La irrepetible ciudad de Iquitos, más que una urbe ecológica es una metrópoli zoológica, donde el animal hasta puede mandar, decidir, gobernar. Desde antes del prestigio del perro como mascota ladrante y del reinado del gato contra las ratas de todo pelaje, desde los tiempos de campanero, esa herencia ya era robusta y se prefería convivir con seres de cuatro y hasta de dos patas. Entre ambos parientes o prójimos de la real zoocracia había una profunda relación. En las casas de antes, además de las infaltables hamacas, del licor escondido, andaban a sus anchas y antojos choros divertidos, machines malcriados, guacamayos de hermosos colores, loros de buen hablar, pericos sin palotes, paujiles, tigrillos, sajinos, tutacusillos y otros ejemplares dignos de ese zoológico cívico, fraterno, comunal.

La rotunda e imperecedera palabra Iquitos, por lo demás, parece haber nacido en el monte cercano, en el corral de al lado o en la criandería del vecino, porque significa ardillas. No se refiere a algún guerrero audaz como podría suponerse cándidamente. Ese animal es emblemático porque es rápido, escurridizo, como ciertos amigos de lo ajeno que andan por las esquinas o que desfondan presupuestos, como tantos políticos que cambian de camiseta y de zapatos, como algunas promesas que se evaporan sin más, como el inestable clima. La ciudad misma parece a punto de escapar o escabullirse por sus forados callejeros, sus crecientes lluviosas, sus obras inconclusas.
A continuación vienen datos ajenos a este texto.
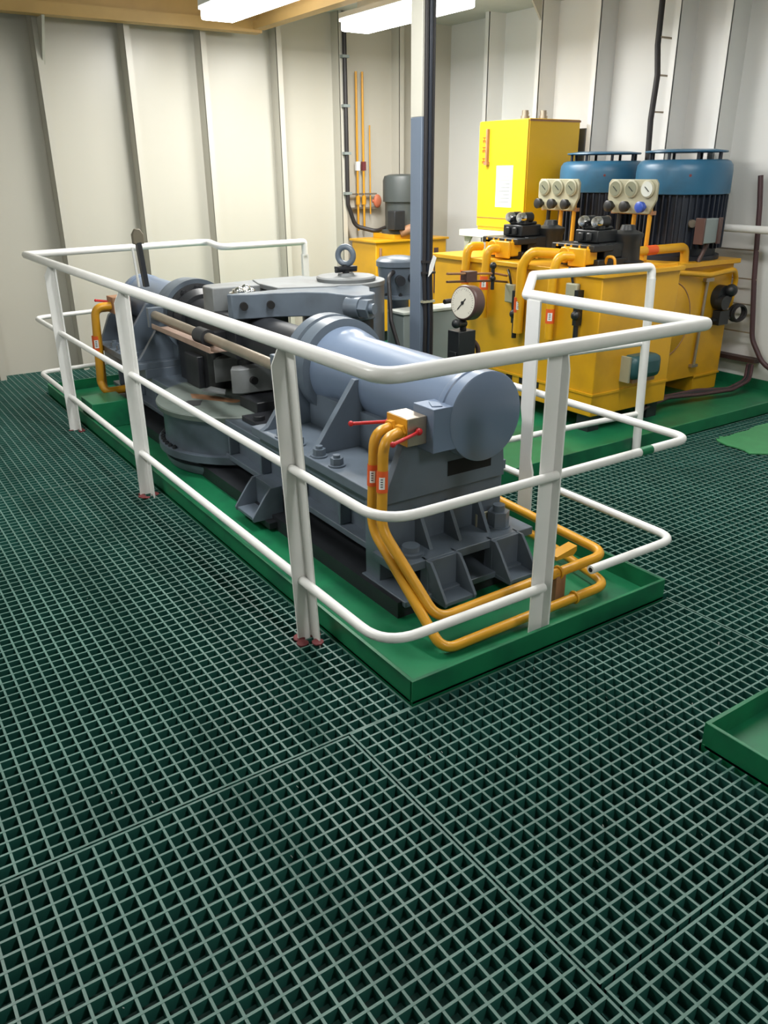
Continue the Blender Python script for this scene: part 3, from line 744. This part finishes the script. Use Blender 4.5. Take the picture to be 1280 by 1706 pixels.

El pequeño, itinerante y nervioso Manuel Uriarte, que tanto caminó por la espesura, se asombró de la destreza con que los antiguos vivientes del lugar, nuestros antepasados, amansaban animales mañosos, bravos y hasta carniceros. La pasión por criar especímenes con plumas o cerdas, por vivir con individuos y sus picos o trompas o rabos, habla de un colectivo igualitario, de una comunidad animada,  donde estaban excluidos los zancudos, las moscas y otros monstruos que perturbaban la pacífica y divertida convivencia.

La historia de esta ciudad es más antigua de lo que nos dice su fundación oficial, y también puede verse desde otro ámbito, desde sus jaulas domésticas, sus galpones cercanos, sus reducidos pastos ubicados en huertas, sus cerderías visibles o clandestinas. O desde las razones de sus animales que se escapaban de sus refugios, que pastaban en lugares no autorizados, que provocaban tragedias como el de la mula desbocada que partió de la Plaza 28 y acabó en la Plaza de Armas y todavía arrastrando una carreta cargada de basura. Pero también puede verse desde la sentida versión de un anónimo periodista que lloró la muerte de un gallinazo en la calle Arica.

La biografía zoológica de Iquitos es impresionante. Y uno se atrevería a pensar que debido a la influencia de tantos animales que marcaron con sus huellas indelebles ciertos hechos, tantos episodios como veremos luego, en esta urbe no escasean las metidas de trompas y de patas, las tantas salvajadas evidentes o secretas, las pataletas por cualquier nadería, los rebuznos que pasan por declaraciones o respuestas o discursos.